Man-in-the-Middle-Angriff
Seit einigen Jahren ist es daher eine gängige Lösung, dass man IC-Chips auf einer flexiblen Leiterbahn entwickelt hat, die sich zwischen die Kommunikation schaltet und dem Drucker eine volle Patrone vorgaukelt. De facto handelt es sich somit tatsächlich um einen Man-in-the-Middle-Angriff auf das Drucksystem.
Derzeit gibt es allerdings keine Anhaltspunkte darüber, dass über diesen Vektor Viren oder anderer Schadcode auf den Drucker übertragen werden können. Die Kommunikation zwischen Drucker und Patrone dient in der Regel lediglich der Übertragung von Tintenständen, Düsenansteuerungen und eben dem Schutz vor Drittanbietern.
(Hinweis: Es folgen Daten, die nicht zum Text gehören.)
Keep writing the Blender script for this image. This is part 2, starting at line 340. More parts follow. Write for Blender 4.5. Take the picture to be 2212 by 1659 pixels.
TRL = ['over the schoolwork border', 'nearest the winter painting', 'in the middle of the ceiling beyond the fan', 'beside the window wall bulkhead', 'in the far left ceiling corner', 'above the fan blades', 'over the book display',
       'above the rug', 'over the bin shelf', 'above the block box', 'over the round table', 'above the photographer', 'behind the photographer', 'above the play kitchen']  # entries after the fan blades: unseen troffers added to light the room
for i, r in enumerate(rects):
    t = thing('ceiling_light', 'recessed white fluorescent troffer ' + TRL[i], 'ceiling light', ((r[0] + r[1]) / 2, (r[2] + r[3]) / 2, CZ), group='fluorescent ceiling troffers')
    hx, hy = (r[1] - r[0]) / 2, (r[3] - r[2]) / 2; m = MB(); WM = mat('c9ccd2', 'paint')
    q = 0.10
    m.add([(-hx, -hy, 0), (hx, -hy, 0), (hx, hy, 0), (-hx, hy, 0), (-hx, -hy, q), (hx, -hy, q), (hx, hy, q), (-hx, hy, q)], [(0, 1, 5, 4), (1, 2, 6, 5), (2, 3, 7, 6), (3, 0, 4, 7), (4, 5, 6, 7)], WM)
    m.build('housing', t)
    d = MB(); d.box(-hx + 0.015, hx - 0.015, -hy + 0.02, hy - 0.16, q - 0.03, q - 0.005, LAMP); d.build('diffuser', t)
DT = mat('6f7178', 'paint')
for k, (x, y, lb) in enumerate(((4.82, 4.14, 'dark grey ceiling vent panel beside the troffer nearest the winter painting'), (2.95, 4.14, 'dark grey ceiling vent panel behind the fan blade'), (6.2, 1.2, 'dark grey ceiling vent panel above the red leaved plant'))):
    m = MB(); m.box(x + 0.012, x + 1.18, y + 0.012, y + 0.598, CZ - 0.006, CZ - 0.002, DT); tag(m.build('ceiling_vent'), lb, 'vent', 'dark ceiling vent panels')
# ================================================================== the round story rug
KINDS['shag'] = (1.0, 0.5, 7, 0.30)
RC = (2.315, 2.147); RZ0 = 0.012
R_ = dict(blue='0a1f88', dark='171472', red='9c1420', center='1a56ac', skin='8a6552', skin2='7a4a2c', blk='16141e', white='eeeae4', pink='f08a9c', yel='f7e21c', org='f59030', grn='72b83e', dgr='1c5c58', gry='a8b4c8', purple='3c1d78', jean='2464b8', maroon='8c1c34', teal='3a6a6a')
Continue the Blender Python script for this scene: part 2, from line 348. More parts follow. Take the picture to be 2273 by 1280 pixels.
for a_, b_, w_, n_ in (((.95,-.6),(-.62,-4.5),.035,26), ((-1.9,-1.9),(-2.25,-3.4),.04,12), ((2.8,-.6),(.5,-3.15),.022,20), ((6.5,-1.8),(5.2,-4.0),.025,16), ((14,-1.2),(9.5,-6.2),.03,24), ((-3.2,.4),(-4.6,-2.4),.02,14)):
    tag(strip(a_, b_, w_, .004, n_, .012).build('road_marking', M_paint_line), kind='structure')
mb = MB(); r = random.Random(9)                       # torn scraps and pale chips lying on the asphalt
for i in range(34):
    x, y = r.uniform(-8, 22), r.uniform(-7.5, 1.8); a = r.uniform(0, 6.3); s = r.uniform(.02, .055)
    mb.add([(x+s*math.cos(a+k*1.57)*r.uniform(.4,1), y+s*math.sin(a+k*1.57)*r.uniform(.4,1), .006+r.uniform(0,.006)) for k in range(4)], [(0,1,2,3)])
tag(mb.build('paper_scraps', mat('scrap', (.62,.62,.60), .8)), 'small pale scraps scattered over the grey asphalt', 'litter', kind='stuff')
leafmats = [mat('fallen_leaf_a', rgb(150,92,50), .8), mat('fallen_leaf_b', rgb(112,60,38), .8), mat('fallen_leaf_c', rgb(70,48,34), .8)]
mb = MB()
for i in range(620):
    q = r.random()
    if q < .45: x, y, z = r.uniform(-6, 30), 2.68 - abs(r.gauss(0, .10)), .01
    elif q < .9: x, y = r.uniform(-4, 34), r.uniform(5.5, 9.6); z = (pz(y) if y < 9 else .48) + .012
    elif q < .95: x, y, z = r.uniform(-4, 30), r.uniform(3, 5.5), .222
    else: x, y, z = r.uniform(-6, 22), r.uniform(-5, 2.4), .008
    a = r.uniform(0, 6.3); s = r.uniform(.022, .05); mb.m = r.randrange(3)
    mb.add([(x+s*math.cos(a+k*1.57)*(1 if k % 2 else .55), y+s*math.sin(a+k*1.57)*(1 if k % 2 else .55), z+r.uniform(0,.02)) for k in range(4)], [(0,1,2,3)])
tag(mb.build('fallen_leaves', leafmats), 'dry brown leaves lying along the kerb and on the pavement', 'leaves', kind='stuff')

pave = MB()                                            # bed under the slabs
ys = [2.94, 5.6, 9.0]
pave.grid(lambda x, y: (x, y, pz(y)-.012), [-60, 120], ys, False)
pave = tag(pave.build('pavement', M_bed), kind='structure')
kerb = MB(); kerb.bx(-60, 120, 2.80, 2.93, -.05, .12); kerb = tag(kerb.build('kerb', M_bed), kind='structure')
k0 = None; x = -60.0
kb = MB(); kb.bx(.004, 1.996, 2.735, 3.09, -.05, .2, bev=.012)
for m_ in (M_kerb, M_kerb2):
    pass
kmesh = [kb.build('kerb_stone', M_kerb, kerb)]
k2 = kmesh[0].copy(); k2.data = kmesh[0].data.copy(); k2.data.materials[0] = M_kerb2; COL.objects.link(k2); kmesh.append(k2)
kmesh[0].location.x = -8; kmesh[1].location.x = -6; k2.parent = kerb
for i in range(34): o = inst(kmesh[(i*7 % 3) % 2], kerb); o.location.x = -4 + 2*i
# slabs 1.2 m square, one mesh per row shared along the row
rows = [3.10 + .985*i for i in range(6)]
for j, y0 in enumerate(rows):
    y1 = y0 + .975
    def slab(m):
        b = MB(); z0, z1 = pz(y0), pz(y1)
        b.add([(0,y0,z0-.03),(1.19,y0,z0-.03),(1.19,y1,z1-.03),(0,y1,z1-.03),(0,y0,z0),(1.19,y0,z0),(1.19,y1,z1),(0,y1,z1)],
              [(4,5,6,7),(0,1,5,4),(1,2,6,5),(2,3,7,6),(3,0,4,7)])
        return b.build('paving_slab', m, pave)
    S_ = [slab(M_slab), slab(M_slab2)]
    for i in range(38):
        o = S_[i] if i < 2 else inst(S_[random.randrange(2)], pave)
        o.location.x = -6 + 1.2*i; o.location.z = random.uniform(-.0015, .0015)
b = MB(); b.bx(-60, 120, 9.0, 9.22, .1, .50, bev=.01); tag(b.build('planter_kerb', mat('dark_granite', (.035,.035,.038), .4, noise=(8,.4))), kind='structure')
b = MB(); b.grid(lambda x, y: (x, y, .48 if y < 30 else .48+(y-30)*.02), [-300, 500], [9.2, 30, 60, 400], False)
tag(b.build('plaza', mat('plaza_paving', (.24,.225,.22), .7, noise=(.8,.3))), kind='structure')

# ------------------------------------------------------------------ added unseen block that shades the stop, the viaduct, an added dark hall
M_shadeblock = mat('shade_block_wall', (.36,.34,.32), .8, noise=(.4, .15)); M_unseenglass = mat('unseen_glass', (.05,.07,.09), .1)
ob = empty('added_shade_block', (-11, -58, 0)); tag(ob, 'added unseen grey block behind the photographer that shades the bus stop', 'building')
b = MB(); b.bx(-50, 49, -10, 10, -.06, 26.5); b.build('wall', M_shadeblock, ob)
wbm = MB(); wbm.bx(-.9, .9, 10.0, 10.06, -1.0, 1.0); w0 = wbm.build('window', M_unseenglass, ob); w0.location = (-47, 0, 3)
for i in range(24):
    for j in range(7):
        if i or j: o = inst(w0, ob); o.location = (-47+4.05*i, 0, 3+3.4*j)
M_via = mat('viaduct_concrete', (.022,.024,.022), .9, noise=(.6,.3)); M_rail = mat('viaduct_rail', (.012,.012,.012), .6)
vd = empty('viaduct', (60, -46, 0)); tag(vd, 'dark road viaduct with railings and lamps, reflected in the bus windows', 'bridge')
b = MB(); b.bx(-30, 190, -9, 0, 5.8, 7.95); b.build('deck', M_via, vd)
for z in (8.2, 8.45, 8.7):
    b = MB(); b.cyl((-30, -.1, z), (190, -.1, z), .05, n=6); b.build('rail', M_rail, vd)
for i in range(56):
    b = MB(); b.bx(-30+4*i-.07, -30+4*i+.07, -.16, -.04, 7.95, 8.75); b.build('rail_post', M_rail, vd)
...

Für HP ist dies natürlich ein Dorn im Auge. Als ein Hersteller, der die Sicherheit so stark in den Vordergrund stellt, fühlt man sich jetzt erst recht bestätigt, handeln zu müssen. Der durch den Drucker-Weltmarktführer erst eingeführte und aufwändig implementierte Schutz gegen die Verwendung von günstigen Nachbautinten (oder Tonerkartuschen) stellt jetzt (bei der Umgehung) eine unerlaubte Kommunikation mit dem Drucker dar, die entsprechend mit weiteren Mitteln unterbunden werden soll - ein Teufelskreis.
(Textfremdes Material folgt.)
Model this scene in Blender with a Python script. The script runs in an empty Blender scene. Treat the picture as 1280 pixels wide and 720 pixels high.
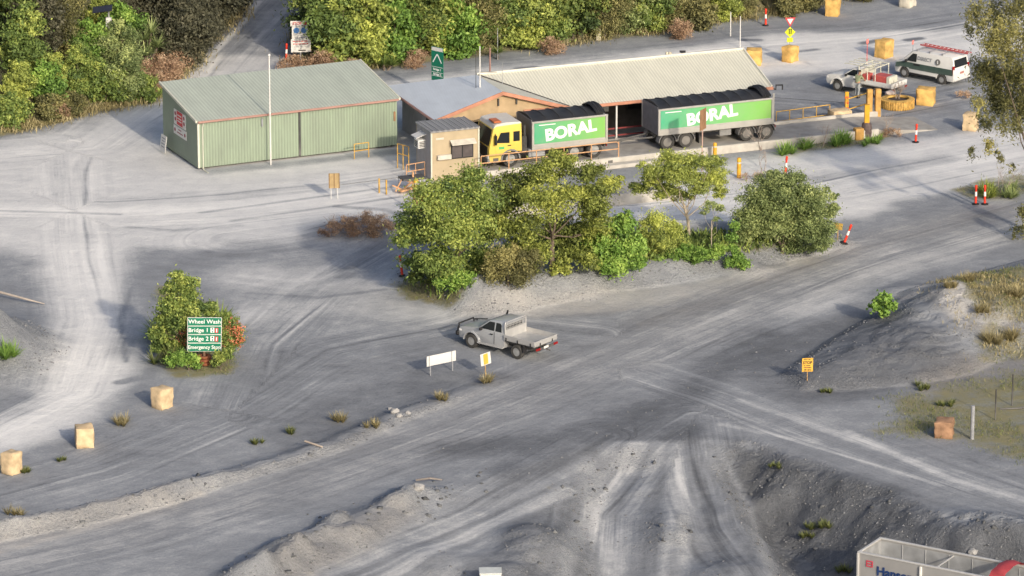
import bpy, bmesh, math, random
import numpy as np
from mathutils import Vector, Matrix

scene = bpy.context.scene
COL = scene.collection
R = math.radians
rng = np.random.default_rng(7)
random.seed(7)

# ------------------------------------------------------------------ camera
F, PITCH, CH = 5760.0, R(17.0), 75.7          # focal length in px of a 1280 px frame, pitch, height
CY = -247.6
cp, sp = math.cos(PITCH), math.sin(PITCH)
cam = bpy.data.cameras.new('camera'); camo = bpy.data.objects.new('camera', cam); COL.objects.link(camo)
camo.location = (0, CY, CH); camo.rotation_euler = (R(90) - PITCH, 0, 0)
cam.lens = 162; cam.sensor_width = 36; cam.clip_start = 1; cam.clip_end = 20000
scene.camera = camo

def G(px, py, z=0.0):
    """survey helper: the spot at height z that the drone sees at photo pixel (px, py)"""
    dx, dy = (px - 640) / F, (360 - py) / F
    d = (dx, cp + dy * sp, -sp + dy * cp)
    t = (z - CH) / d[2]
    return Vector((d[0] * t, CY + d[1] * t, z))
def sc_at(py):                                  # px per metre on the ground
    p = G(640, py); return F / ((p.y - CY) * cp + (CH) * sp)

# ------------------------------------------------------------------ numpy noise and distances
_tab = np.random.default_rng(3).random((256, 256))
def vn(x, y, s=0):
    x = np.asarray(x, float) + s * 17.3; y = np.asarray(y, float) + s * 9.7
    xi = np.floor(x).astype(int); yi = np.floor(y).astype(int)
    fx = x - xi; fy = y - yi; fx = fx * fx * (3 - 2 * fx); fy = fy * fy * (3 - 2 * fy)
    a = _tab[xi & 255, yi & 255]; b = _tab[(xi + 1) & 255, yi & 255]
    c = _tab[xi & 255, (yi + 1) & 255]; d = _tab[(xi + 1) & 255, (yi + 1) & 255]
    return (a * (1 - fx) + b * fx) * (1 - fy) + (c * (1 - fx) + d * fx) * fy
def fbm(x, y, s=0, o=4):
    r = 0; a = .5
    for i in range(o):
        r = r + a * vn(x, y, s + i * 3); x = x * 2.03; y = y * 2.03; a *= .5
    return r
def sst(e0, e1, x):
    t = np.clip((x - e0) / (e1 - e0), 0, 1); return t * t * (3 - 2 * t)
def pdist(X, Y, pts):
    """distance, signed offset (left +) and length along a polyline"""
    best = np.full(np.shape(X), 1e9); sg = np.zeros(np.shape(X)); uu = np.zeros(np.shape(X)); L = 0
    for (ax, ay), (bx, by) in zip(pts[:-1], pts[1:]):
        ex, ey = bx - ax, by - ay; l = math.hypot(ex, ey)
        t = np.clip(((X - ax) * ex + (Y - ay) * ey) / (l * l), 0, 1)
        d = np.hypot(X - ax - t * ex, Y - ay - t * ey)
        s = np.sign(ex * (Y - ay) - ey * (X - ax))
        m = d < best
        best = np.where(m, d, best); sg = np.where(m, s * d, sg); uu = np.where(m, L + t * l, uu)
        L += l
    return best, sg, uu, L
def inpoly(X, Y, pts):
    ins = np.zeros(np.shape(X), bool); n = len(pts)
    for i in range(n):
        (ax, ay), (bx, by) = pts[i], pts[(i + 1) % n]
        c = ((ay > Y) != (by > Y)) & (X < (bx - ax) * (Y - ay) / (by - ay + 1e-12) + ax)
        ins ^= c
    return ins
def psd(X, Y, pts):                              # signed distance, inside positive
    d = pdist(X, Y, pts + [pts[0]])[0]
    return np.where(inpoly(X, Y, pts), d, -d)
def g0(l): return [tuple(G(*p)[:2]) for p in l]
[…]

Funktioniert oft nicht Zuverlässig
Die Reaktion von HP läuft seit geraumer Zeit unter dem Deckmantel der "dynamischen Sicherheit" ab. Durch die Analyse der veränderten Kommunikation ist man mittlerweile in der Lage, (einige) diese modifizierten Chips zu erkennen und noch während des Betriebs oder bereits beim Einsetzen abzulehnen. Diese Funktion wird durch zukünftige Aktualisierungen der Firmware stetig nachgeschärft.
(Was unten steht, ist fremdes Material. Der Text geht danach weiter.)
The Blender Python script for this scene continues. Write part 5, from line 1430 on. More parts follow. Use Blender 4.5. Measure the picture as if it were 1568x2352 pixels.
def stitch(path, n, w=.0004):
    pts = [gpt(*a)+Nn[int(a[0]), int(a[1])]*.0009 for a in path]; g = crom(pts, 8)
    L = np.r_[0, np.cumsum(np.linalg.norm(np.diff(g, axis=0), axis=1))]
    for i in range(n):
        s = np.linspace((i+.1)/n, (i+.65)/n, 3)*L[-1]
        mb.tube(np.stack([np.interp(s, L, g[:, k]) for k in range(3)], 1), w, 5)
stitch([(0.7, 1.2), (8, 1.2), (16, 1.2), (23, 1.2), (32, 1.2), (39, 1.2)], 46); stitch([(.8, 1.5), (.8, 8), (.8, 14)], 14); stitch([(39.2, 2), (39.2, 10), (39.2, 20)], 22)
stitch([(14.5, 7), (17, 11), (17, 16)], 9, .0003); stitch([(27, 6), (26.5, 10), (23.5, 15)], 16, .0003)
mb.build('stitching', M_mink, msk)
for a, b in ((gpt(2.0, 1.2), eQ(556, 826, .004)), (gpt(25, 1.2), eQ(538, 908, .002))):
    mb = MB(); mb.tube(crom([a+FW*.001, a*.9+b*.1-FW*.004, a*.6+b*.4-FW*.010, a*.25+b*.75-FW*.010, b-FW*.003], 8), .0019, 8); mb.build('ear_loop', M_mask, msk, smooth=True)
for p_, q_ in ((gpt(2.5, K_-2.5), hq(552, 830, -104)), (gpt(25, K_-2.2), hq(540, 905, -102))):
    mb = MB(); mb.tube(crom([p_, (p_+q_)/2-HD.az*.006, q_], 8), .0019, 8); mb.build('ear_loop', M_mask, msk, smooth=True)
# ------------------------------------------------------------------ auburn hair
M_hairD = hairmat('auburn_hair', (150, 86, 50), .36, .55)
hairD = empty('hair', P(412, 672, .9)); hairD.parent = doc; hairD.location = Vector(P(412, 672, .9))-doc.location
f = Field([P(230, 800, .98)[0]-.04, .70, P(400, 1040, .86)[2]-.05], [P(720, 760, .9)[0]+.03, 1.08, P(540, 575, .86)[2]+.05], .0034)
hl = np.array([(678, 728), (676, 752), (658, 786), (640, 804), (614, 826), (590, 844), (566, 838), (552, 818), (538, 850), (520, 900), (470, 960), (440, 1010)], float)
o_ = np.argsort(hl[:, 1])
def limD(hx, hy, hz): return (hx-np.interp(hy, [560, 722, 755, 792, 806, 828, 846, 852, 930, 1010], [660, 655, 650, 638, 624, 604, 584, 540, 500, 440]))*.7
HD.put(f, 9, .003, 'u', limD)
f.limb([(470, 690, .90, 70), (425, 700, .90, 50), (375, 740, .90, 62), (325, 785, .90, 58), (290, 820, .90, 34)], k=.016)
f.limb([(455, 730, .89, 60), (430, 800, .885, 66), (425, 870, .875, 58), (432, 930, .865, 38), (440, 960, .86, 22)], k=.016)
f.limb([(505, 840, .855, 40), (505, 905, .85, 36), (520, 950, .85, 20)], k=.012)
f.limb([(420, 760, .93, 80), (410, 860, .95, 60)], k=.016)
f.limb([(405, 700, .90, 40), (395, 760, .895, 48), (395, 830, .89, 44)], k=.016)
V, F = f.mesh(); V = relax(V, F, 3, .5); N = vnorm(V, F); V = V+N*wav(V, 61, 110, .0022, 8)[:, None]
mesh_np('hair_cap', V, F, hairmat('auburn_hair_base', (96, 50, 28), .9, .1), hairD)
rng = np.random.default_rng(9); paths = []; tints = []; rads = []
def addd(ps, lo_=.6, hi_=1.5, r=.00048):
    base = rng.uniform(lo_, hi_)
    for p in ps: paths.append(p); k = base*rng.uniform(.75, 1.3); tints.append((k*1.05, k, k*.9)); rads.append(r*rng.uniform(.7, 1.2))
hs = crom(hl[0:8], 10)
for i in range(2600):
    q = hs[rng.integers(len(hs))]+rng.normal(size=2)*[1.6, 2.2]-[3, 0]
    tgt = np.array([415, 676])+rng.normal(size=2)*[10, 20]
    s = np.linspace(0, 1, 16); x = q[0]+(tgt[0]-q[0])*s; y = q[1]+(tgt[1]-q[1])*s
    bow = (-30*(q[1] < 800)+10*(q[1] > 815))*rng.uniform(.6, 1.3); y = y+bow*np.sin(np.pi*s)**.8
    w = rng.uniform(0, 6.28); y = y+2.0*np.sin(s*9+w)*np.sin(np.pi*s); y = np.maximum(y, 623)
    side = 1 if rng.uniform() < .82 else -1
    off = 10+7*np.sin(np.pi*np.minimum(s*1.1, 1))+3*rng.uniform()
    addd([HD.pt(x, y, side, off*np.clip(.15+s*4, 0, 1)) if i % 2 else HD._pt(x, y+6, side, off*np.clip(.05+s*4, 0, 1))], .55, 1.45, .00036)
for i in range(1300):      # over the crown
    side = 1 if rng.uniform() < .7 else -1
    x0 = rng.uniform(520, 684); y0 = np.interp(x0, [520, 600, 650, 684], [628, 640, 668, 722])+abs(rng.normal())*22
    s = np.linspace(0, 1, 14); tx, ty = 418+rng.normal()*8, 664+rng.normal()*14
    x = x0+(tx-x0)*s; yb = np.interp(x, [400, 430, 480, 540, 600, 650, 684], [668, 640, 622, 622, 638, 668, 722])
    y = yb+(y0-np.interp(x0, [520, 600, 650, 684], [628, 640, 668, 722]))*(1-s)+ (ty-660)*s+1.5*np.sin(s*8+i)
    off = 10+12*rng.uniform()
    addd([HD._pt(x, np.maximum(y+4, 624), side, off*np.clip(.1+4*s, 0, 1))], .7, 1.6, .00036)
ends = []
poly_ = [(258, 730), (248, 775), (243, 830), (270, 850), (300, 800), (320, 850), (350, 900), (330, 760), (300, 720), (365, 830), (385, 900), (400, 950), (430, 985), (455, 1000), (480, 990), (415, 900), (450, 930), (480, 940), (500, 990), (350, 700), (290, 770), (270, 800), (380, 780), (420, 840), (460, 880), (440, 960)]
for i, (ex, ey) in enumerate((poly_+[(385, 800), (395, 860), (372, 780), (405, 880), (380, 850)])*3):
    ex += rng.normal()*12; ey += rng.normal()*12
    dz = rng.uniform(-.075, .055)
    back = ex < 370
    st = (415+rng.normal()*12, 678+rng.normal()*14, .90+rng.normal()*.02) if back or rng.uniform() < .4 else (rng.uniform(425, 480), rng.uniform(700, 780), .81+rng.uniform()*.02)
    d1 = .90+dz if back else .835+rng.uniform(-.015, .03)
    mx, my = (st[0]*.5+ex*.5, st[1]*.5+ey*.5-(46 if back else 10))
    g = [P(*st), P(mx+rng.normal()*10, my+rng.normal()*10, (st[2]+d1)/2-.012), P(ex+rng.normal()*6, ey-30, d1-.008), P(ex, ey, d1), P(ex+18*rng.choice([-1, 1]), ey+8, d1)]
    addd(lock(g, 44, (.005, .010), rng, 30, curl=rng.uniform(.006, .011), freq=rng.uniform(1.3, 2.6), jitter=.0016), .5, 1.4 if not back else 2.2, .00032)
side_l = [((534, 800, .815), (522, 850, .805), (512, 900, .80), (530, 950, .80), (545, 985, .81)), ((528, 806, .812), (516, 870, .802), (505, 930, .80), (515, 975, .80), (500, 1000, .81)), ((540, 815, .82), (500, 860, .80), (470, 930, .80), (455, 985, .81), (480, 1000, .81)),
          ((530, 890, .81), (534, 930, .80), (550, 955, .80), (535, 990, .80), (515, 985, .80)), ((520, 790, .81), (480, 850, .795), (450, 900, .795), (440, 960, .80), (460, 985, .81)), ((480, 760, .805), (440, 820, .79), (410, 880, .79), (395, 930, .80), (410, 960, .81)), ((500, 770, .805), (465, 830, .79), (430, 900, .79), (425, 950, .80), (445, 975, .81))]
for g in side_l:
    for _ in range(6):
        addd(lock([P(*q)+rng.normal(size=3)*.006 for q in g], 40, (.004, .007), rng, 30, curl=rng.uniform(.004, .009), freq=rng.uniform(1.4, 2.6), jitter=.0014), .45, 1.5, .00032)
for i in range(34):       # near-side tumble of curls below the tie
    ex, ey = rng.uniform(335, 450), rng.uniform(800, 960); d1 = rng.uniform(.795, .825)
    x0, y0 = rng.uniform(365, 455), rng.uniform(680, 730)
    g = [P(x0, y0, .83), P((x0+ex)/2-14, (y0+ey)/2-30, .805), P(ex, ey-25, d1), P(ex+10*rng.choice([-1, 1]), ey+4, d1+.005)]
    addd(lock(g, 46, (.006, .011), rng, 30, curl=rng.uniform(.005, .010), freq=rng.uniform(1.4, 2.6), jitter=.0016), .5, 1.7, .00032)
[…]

In der Folge sind die Rücklaufquoten von Druckerpatronen von Drittanbietern mit modifizierten Chips oder vollständigen Nachbauten erheblich. Dies wiederum lässt Kunden zukünftig vermehrt wieder zu Originaltinte oder auch zu Tintenabos zu greifen: Ziel (von HP) erreicht.
Aufbereitung sollte vor stofflichem Recycling stehen
Im Fall von aufbereiteten Tintenpatronen behindert HP somit ökologisch sinnvolle Lösungen. In einer Pilotphase hatte HP für eine kurze Zeit ab 2021 mit "renewed" selbst aufbereitete Originalpatronen angeboten. Stand heute setzt man aber wieder ausschließlich auf die stoffliche Verwertung eingesammelter Patronen.
Für den europäischen Markt wird dies im Auftrag von HP durch die PDR in Bayern umgesetzt. Vor Ort konnte sich Druckerchannel zuletzt 2019 ein Bild vom Ablauf machen. Auch wenn sich bei der Sorgfältigkeit und Ernsthaftigkeit wenig Zweifel ergeben, so bleibt es doch dabei, dass eine Wiederverwendung immer vor dem stofflichen Recycling stehen sollte. Immerhin landet fast nichts mehr auf der Halde oder wird thermisch verwertet.
Noch wichtiger ist allerdings die Vermeidung. Und genau an diesem Punkt sind Zweifel angebracht. Einigen Druckkopfpatronen sind lediglich mit Tinte für nur 120 Seiten in Farbe bei einfacher Deckung konzipiert. Anschließend haben diese einst aufwändig produzierten Kartuschen samt Düsen regulär ausgedient. Technisch sehr ähnliche (oder sogar identische) Druckköpfe für die "HP Smart Tank"-Serie zeigen jedoch, dass diese auch über viele tausende Druckseiten genutzt werden könnten.
HP erlaubt zukünftig das Zurücksetzen von Originalpatronen
Die Europäische Union lässt bereits jetzt durchblicken, dass man sich die derzeit von HP und anderen Herstellern durchgeführte Praxis nicht länger tatenlos angucken wird. Sicher auch aufgrund von vorauseilenden Gehorsam hat HP kürzlich selbst das Programm "SecuReuse" angekündigt, bei dem ausgewählten Aufbereitern eine Zurücksetzung der Chips ohne Modifikation möglich sein wird. Los geht es im kommenden Frühjahr.